Interest Rates Will Spike This Year: Soros

The next crisis of confidence (financial crisis) will send both interest rates and gold higher.  History's numerous financial crises, a few highlighted green below, confirms this tendency (chart 1).

Chart 1:  High Grade Corporate Bond Yield (Aaa) and Gold London PM Fixed

The transition of capital flows from bonds (public sector) to stocks (private sector) is nearly completed. A breakout from 14-year consolidation should happen in 2014.  The next financial crisis, an event that sends interest rates surging, will only accelerate the transition once calm is restored.

Chart 2: Large Cap Stocks Total Return Index (LCSTRI), LCSTRI to Long Term Government Bonds Total Return Index Ratio (LCSTRILTGBTRIR) and LCSTRILTGBTRIR Cycle Z Scores (LCSTRILTGBTRIRC3&4)

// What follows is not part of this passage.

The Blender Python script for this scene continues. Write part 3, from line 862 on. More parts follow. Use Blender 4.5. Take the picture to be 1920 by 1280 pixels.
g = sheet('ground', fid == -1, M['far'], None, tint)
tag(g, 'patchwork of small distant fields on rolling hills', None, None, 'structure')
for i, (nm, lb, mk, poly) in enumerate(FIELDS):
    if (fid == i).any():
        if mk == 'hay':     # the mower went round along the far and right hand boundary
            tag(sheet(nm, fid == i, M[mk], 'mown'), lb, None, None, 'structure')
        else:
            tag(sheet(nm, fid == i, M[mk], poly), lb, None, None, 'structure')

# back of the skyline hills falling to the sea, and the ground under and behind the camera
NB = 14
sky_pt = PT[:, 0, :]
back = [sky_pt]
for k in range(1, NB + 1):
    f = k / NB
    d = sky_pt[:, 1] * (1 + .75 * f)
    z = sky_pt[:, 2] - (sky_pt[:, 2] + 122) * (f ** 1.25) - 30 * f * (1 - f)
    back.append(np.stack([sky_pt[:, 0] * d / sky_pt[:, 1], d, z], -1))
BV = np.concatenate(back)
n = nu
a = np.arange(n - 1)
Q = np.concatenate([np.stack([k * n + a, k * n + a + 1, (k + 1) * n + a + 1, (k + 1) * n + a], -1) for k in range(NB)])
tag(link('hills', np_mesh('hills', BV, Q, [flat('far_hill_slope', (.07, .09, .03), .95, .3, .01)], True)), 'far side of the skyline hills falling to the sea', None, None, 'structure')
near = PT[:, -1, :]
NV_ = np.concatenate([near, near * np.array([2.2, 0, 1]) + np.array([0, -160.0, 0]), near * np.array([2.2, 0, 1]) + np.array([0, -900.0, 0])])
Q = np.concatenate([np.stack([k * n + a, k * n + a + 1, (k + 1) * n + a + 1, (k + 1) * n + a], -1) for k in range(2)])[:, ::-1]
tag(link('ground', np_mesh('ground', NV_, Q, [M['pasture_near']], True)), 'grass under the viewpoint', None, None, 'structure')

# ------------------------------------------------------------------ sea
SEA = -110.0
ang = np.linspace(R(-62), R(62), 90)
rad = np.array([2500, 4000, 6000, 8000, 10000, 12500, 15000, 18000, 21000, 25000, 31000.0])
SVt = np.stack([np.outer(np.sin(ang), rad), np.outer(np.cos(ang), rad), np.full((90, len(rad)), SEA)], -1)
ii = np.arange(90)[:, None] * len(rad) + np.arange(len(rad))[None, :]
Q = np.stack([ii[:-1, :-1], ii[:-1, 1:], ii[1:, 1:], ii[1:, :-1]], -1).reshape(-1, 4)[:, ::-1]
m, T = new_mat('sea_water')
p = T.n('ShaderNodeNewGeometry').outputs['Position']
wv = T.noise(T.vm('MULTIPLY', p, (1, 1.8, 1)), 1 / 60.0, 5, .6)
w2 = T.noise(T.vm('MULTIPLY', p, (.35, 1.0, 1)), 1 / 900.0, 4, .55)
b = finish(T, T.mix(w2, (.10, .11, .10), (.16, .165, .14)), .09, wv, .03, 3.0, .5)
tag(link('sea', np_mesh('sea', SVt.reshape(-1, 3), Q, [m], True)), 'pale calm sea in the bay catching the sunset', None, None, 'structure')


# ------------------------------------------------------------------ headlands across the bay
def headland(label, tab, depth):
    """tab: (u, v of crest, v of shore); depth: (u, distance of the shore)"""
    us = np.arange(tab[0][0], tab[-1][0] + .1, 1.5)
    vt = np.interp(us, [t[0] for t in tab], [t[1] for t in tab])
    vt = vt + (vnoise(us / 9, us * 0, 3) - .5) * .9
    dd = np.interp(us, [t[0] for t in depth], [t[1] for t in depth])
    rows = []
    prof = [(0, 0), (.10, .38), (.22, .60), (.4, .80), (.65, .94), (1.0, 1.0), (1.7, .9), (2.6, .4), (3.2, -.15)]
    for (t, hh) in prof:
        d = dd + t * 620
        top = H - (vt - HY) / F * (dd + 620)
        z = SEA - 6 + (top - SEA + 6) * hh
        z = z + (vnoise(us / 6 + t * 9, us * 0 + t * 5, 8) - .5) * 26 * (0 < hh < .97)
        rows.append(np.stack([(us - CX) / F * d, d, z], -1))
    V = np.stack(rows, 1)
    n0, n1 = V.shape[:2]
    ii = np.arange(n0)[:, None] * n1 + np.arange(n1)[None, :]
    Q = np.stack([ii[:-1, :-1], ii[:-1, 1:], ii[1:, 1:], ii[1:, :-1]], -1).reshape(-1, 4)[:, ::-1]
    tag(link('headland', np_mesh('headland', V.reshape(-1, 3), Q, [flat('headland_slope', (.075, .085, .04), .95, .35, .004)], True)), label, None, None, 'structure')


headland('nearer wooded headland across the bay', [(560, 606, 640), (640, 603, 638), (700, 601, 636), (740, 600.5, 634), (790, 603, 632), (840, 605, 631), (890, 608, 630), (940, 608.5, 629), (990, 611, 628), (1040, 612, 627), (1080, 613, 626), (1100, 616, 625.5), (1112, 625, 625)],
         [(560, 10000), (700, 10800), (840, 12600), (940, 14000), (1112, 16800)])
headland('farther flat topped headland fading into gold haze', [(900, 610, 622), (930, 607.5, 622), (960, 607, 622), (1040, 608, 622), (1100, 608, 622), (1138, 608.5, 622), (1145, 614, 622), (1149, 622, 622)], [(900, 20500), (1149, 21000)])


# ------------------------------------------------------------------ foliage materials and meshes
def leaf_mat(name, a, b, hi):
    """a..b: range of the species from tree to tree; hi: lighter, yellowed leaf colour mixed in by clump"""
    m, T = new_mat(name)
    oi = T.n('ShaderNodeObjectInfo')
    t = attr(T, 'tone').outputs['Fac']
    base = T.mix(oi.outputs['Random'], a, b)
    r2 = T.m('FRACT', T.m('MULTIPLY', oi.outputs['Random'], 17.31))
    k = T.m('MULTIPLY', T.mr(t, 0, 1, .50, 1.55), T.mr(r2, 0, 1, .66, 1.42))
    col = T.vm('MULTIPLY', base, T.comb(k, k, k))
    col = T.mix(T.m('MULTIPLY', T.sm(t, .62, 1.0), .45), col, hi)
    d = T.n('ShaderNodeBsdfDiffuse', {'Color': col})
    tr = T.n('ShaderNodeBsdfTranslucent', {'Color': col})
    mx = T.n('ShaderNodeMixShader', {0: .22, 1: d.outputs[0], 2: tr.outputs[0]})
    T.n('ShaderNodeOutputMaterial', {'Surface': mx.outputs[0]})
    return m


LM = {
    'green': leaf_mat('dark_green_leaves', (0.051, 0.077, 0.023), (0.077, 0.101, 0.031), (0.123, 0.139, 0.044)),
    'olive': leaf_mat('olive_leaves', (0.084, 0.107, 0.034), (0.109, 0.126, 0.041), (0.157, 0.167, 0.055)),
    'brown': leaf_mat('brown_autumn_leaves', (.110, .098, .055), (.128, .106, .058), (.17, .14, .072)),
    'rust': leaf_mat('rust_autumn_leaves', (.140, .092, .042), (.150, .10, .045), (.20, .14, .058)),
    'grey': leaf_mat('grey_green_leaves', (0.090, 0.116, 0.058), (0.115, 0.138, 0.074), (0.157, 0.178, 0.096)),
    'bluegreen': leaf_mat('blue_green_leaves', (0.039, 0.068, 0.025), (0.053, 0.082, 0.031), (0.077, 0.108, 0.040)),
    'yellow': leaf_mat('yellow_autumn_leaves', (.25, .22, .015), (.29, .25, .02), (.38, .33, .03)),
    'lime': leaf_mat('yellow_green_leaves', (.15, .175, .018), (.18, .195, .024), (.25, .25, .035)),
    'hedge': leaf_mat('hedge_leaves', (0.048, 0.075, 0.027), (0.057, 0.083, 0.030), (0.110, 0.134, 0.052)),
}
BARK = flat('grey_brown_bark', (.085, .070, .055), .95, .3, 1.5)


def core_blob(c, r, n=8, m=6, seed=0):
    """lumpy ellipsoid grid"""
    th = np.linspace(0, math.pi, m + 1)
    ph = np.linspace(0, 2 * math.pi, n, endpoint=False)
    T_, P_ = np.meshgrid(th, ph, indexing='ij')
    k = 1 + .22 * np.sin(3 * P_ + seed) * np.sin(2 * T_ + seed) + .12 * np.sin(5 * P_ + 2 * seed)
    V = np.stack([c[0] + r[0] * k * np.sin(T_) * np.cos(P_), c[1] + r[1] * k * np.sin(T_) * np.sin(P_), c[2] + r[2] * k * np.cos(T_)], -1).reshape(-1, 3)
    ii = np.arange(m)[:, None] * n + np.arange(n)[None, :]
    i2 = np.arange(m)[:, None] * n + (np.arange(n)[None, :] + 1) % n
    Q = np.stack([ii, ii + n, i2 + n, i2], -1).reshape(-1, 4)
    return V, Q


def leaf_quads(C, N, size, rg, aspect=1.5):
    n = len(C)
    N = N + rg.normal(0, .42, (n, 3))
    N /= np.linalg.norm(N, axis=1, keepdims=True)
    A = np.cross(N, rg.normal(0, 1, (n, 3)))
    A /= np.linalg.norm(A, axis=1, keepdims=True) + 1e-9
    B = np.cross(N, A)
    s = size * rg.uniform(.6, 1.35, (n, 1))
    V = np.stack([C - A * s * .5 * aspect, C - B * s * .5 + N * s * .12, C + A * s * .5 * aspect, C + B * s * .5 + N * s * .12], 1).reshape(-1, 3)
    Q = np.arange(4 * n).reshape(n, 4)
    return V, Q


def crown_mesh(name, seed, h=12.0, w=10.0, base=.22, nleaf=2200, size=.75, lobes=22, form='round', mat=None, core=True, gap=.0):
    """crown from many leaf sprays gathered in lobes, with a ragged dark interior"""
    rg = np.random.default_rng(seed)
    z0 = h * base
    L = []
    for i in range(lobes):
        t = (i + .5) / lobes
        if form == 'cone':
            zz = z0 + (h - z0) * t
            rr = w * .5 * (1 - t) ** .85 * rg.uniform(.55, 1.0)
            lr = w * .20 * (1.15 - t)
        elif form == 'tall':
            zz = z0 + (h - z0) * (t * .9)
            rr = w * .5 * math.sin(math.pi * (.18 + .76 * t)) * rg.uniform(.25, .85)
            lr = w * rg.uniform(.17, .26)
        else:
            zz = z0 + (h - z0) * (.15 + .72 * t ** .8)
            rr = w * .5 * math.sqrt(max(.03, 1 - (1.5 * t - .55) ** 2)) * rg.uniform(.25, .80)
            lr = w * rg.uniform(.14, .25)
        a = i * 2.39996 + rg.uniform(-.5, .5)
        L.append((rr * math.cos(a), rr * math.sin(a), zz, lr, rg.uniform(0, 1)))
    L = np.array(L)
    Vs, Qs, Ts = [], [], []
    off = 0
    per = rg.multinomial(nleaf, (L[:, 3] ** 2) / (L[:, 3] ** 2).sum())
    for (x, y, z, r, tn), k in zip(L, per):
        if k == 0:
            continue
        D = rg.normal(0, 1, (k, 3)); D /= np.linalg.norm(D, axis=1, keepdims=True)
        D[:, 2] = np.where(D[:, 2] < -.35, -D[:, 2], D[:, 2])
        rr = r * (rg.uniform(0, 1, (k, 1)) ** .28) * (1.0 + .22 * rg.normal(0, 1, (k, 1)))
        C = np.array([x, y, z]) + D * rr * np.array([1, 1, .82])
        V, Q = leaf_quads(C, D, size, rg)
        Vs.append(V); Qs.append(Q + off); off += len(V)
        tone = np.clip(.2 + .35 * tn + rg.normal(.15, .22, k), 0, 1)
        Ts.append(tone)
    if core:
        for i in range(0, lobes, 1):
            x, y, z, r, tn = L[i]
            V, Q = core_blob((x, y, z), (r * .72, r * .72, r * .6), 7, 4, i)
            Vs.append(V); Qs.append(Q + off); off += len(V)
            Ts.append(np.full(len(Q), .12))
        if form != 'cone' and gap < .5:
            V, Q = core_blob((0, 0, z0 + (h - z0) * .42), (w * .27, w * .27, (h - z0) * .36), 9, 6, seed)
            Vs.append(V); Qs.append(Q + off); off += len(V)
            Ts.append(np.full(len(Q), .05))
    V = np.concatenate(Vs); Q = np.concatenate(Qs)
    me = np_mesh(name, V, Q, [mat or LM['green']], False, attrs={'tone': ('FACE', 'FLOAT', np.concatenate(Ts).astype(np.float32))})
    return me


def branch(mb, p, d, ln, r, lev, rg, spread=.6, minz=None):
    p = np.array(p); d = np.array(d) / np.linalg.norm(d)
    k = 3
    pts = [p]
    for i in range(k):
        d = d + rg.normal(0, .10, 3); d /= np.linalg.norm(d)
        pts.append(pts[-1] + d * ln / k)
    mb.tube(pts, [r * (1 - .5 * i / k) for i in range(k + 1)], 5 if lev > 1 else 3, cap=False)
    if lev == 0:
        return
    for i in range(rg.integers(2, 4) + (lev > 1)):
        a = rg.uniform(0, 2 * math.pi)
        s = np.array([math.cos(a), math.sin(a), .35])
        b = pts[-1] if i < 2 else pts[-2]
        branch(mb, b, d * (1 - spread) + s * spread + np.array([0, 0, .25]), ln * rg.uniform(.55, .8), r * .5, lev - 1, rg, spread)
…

Headline: Interest Rates Will Spike This Year: Soros

There will be a dramatic rise in interest rates as soon as there are clear signs the U.S. economy is picking up, billionaire financier George Soros told CNBC.
Soros said that the U.S. needs to reestablish growth to help shrink its debt pile and that the Federal Reserve's policy of buying U.S. debt, is the right one since it doesn't add to the net amount of debt outstanding. "It's about as close to a free lunch as you can get," he said.